The one sentence summary

Bullshit has hugely devalued truth, but there are ways to tackle it.

WHAT THE BOOK SAYS 

  • Sub-titled How Bullshit Conquered The World, this is a rundown on how the rise of a political, media and online infrastructure has devalued truth.
  • Bullshit is so powerful that it can get you into the White House or remove a country from Europe. Both Trump and Brexit based their campaigns on misinformation.
  • Everybody is spreading it: politicians, old media, new media, fake media, social media, and probably you, whether you realise it or not.
  • We fall for it because it satisfies a basic need for stories, sensationalism, and a desire to confirm our own beliefs.

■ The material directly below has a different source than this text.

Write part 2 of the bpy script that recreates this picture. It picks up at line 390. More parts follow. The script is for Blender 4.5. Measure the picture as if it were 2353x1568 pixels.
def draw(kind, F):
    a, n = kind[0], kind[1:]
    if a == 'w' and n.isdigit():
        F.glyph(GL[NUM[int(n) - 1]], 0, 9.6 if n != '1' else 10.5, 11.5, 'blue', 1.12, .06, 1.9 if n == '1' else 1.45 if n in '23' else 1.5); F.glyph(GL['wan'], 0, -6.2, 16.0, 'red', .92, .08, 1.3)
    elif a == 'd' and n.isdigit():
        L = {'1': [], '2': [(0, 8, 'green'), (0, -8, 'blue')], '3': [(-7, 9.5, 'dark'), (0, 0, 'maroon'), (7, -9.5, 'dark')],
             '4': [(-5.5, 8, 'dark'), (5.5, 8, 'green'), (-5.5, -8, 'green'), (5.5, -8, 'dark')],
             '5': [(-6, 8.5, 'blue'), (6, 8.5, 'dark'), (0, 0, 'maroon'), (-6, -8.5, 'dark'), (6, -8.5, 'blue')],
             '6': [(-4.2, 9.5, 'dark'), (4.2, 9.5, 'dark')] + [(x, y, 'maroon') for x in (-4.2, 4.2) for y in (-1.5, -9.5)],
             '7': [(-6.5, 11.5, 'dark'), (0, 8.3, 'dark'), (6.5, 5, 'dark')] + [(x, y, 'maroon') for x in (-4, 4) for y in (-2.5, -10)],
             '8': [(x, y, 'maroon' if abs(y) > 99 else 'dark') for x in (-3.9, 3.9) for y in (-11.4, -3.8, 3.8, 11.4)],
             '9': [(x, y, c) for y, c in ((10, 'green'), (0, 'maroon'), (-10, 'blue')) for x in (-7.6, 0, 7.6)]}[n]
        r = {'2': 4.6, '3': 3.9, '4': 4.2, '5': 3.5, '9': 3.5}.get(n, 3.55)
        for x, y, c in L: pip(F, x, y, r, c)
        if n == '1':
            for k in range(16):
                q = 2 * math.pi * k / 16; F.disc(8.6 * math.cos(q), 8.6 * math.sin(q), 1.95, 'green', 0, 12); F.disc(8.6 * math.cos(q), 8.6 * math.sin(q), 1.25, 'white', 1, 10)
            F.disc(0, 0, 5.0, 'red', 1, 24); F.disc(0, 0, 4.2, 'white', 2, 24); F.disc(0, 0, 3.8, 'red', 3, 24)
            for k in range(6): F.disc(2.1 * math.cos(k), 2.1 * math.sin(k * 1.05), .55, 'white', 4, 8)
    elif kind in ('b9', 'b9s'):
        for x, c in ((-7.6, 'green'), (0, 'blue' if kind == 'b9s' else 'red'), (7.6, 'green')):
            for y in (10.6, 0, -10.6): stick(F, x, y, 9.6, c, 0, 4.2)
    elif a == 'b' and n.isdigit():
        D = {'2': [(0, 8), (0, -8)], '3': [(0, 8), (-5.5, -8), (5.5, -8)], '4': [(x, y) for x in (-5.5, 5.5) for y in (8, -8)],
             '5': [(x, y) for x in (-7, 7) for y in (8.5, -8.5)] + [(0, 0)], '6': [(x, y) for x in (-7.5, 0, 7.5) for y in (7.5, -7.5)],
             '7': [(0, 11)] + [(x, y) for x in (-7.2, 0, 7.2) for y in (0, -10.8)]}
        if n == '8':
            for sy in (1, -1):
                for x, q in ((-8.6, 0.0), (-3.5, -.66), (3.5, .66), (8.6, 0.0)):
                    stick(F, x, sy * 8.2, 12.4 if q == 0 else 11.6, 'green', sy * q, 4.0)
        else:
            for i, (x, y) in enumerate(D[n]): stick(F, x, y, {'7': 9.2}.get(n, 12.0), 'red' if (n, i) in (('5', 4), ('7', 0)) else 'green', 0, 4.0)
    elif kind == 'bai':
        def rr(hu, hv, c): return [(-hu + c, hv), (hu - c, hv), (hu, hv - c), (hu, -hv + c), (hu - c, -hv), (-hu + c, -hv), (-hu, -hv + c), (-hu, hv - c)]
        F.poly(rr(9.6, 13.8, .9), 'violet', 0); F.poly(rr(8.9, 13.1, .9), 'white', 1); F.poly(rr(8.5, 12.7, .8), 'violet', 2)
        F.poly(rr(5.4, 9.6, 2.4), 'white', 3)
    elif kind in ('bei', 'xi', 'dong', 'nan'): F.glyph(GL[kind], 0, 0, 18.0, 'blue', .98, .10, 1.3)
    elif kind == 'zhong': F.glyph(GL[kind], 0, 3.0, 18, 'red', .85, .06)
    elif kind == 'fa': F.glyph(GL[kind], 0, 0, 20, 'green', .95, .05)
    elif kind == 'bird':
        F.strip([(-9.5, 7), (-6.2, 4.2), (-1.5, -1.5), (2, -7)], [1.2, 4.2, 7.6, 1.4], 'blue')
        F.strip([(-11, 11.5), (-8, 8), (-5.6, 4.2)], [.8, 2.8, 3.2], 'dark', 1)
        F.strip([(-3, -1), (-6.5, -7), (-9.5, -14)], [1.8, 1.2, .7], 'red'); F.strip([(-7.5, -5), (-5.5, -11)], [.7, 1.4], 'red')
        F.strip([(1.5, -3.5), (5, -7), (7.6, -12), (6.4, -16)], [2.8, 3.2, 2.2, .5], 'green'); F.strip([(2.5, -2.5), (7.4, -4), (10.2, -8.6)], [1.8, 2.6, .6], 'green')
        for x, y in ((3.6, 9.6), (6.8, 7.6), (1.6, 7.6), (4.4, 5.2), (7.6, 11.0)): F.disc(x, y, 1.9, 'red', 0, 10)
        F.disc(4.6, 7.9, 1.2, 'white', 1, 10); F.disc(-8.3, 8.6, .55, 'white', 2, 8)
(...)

And it is extremely profitable for those who peddle it.
  • The author suggests a range of remedies for stopping it.
  • Readers and voters: burst your bubble (read more widely), engage system two (your more considered response), learn some stats, treat narratives you believe as sceptically as ones you don’t, and try not to succumb to conspiratorial thinking.
  • Media: watch your headlines, complexity is not a virtue, reconsider the ‘view from nowhere’ (more honesty about bias rather than supposedly purely objective reporting), explain how you work, cross the bubble, and help the audience do the same, rethink fact-checking, if you want to be trusted, be trustworthy, find ways to push corrections as far and wide as errors, think about where you get your content, stop funding fake news outlets, talk to science reporters (who have seen all this before), build a new public media, and look at why parts of your audience are leaving.
  • Politicians: don’t explain, don’t complain, don’t just focus on fake news, bring targeted ads into the public eye, and don’t look like part of the establishment unless you have to.

WHAT’S GOOD ABOUT IT

 

  • What we actually read and what we claim we want to read are radically different things. So in many ways we get the media we deserve. Outlets and hoaxers both produce material that finds an audience, regardless of accuracy.
  • Backfire effects are arguably even stronger than confirmation bias. When presented with evidence that contradicts one of our most closely held beliefs, it may actually help to reinforce that belief rather than challenge it. So just as confirmation bias shields you when you actively seek information, the backfire effect defends you when information seeks you, then it blindsides you.
  • Virtue signalling is when people say or write things to indicate that they are virtuous.

WHAT YOU HAVE TO WATCH

 

  • Not much. This will mainly be of interest to those involved in news and PR.